Horton v. RHH: 228 PA, .184/.260/.301, 51 K, 16 BB
Horton v. LHH: 248 PA, .251/.302/.361, 46 K, 17 BB
If he makes no significant adjustment, it seems fair to say that he’s going to experience unpleasant regression against lefty batters in 2026. To avoid it, Horton needs to go to the curve/slider more. There’s a minor problem with that plan, though, which we should also talk about: he needs to better understand his own fastball.
Here, from a good approximation of a lefty batter’s vantage point, are the average trajectories of Horton’s three main pitches against them in 2025.

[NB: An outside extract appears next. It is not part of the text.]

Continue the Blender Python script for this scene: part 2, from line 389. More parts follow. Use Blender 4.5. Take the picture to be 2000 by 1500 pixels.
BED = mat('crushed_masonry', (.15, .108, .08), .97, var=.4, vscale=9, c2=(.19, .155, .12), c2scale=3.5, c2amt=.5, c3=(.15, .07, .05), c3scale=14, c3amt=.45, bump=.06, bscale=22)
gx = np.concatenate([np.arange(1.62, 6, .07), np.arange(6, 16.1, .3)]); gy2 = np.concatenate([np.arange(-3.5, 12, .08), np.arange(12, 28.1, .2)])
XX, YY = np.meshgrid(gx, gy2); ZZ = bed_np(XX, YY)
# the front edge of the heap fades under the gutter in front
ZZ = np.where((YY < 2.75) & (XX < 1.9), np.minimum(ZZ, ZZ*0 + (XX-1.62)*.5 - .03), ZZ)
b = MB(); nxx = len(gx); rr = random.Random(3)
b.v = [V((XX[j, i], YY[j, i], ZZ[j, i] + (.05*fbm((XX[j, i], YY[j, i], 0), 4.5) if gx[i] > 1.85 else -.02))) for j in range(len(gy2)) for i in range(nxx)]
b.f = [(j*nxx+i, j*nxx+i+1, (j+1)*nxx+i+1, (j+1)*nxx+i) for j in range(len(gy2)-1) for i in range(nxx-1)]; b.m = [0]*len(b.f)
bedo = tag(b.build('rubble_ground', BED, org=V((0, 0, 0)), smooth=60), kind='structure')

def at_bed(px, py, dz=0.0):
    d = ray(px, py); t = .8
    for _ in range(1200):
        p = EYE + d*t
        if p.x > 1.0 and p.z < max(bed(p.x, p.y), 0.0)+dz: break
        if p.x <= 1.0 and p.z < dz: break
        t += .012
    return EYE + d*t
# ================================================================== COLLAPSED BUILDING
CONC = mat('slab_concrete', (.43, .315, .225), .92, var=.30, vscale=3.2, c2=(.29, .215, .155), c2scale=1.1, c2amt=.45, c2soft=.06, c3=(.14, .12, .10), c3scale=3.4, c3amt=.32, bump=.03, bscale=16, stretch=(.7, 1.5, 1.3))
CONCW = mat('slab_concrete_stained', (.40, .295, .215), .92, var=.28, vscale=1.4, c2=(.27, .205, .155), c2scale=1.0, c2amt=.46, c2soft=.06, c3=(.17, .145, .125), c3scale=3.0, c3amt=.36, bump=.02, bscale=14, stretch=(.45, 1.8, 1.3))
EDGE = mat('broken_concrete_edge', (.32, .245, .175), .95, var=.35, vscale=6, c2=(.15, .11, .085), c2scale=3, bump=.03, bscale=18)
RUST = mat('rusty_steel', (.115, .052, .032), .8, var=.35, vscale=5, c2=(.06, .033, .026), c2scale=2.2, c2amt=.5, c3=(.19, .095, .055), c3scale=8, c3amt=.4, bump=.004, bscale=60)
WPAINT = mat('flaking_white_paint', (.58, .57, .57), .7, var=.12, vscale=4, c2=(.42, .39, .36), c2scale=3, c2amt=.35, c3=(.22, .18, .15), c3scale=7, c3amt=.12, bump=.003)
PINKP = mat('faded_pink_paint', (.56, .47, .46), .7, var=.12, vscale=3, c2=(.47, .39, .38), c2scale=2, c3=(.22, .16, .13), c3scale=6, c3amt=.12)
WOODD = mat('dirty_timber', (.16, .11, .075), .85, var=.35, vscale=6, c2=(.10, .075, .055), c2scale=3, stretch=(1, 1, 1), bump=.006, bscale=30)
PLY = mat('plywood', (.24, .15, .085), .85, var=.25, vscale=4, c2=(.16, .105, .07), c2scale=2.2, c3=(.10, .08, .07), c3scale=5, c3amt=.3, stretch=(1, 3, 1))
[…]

You’re not a professional hitter, and you’re not seeing what those hitters would actually see, anyway, but you’re seeing an animated representation thereof. You probably see the issue: The curve comes out of a slightly higher release point and then stays higher than the fastball. One thing Horton does not have, because of the slot he employs and the way his arm works within it, is carry on the fastball or that valuable flatness on the heater at the top of the strike zone. Without that, and with the curve/slider popping out high like that, hitters can distinguish the two offerings fairly early.
That works fine if you execute perfectly, and if you’ve outsmarted the batter. If Horton catches a hitter looking for a fastball but throws them a curve/slider, they’re very unlikely to swing. That’s bad news if it’s a strike-to-ball breaker, but if he throws one that’s intended to drop right into the zone and earn a called strike, he’ll succeed. If the opponent is sitting on that breaking ball and spots it out of the hand, it might still work, if Horton has thrown a really good strike-to-ball version of the pitch. That’s how he can get chases and whiffs with that pitch.
However, the fastball’s lack of hop means that if a hitter is looking for that pitch and it’s not in the zone, they can probably still lay off it. If they’re looking for the curve/slider and they get the heater, they’re likely to be late, but this is the other problem with his current mix: the fastball isn’t always in the right location to properly punish a hitter for being late. For that (and, in general, with a heater that moves toward the glove side, at least relative to almost every other similar fastball), you want to attack the first-base side of the plate. The ball should be boring in on a lefty batter, the same way Steele’s hard cutter does. Instead, not quite understanding that he throws a cutter and thinking of it as a four-seamer, Horton mostly keeps the pitch away from lefties.
Even without good rising action on the heater, you want to elevate it more than this, to set up the changeup and the vertical breaking ball. You certainly want to attack the inner third with it, at least at times. Horton hasn’t found either the right mechanics or the conviction to do that yet.
More of that power curve or slider will be vital, for Horton to do as well against lefties as he did in 2025. It’ll certainly be necessary, if he wants to improve upon his rookie campaign and prove himself to be the ace of a World Series-caliber team. To properly utilize it, though, he needs to better disguise it out of the hand. That might mean a small amount of specialized mechanical work, but it mostly means practicing attacking the glove side with that glove-side heat, and then having enough confidence to execute a multi-dimensional plan on the mound. He has all the makings of a Cy Young Award contender. If you’re expecting him to scale those heights in 2026, though, spend the spring watching how he mixes and locates his stuff to lefty batters.